US oil giant ConocoPhillips this week declared that the Albanese government was now acting in a manner that was demonstrably “anti-business”, and by doing so it had added a component of risk to the investment environment in Australia.
These are charges that Albanese and Treasurer Jim Chalmers reject, countering that the energy industry had been on notice for months that a mandatory code was coming.
In the same week as the government announced its price package, it secured agreement from the states on a capacity mechanism to ensure supply of dispatchable power and prevent shortages, which excluded coal and gas from the equation.
Combined with the price caps, this has added to the atmosphere of hostility, which can only be compounded by the new pact with the Greens, which the minor party is heralding as “the end of gas”.
The problem for the longer-term optics, beyond Labor’s left-wing constituency, is obvious under this arrangement.
“The government has a self-imposed problem for them to achieve, and to be fair the Coalition signed up to the same objectives, those (climate change) targets, (so) we have to stop burning gas the way we do anyway,” says Wood. “But in the short term we can’t, we need gas for our homes, we need gas for our businesses, we need to make chemicals, fertilisers, and all that stuff.
“The other side of the capacity mechanism is that it has been known for quite a while that we need some way to deliver dispatchable capacity,” he says.
“I don’t know any place in the world that has introduced a serious capacity mechanism system without fossil fuels in it.”
Wood agrees that Albanese had no choice but to act.

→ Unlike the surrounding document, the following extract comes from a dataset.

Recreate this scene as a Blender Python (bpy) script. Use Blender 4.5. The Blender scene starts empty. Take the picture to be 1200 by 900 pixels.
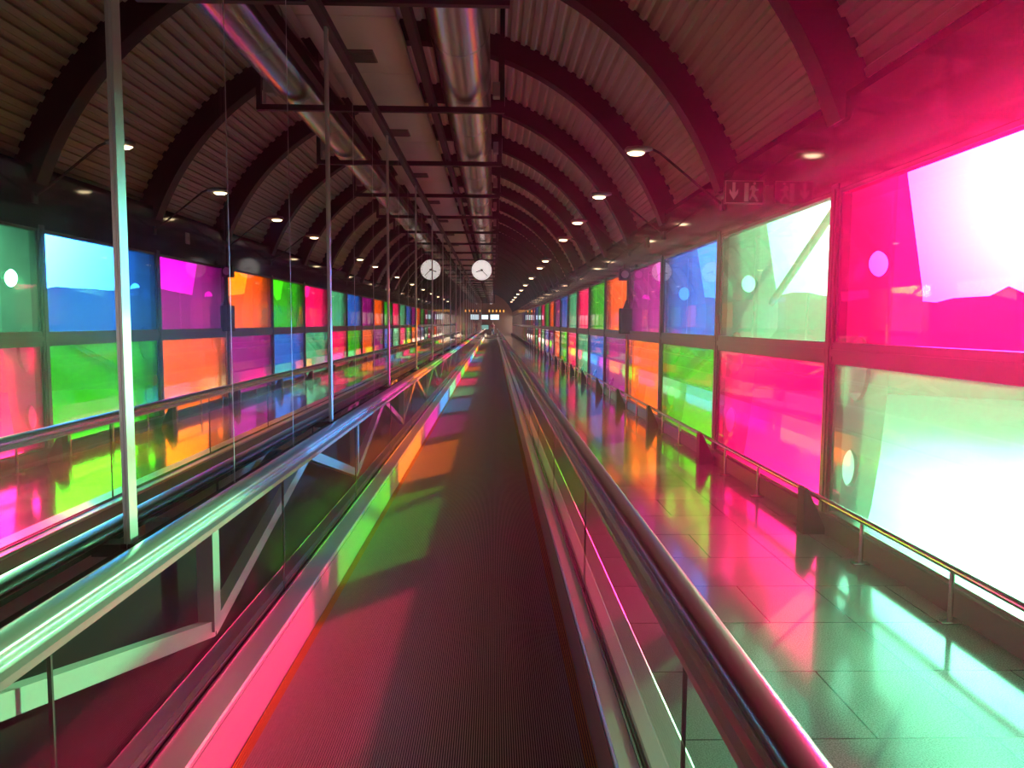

Even the industry recognises this. And there is blame on both sides. A compromise should have been struck before it got to this.
“Putting that aside, they now have to stitch it together, and it will take quite a long time to work out how this is all going to work in practice,” Wood says.
“And then they are going to have to have a very good narrative to make sure they haven’t created expectations that will not be met,” he adds.
“Because if this all unwinds on them in the second half of next year, you are starting to get into campaigning for the next election.”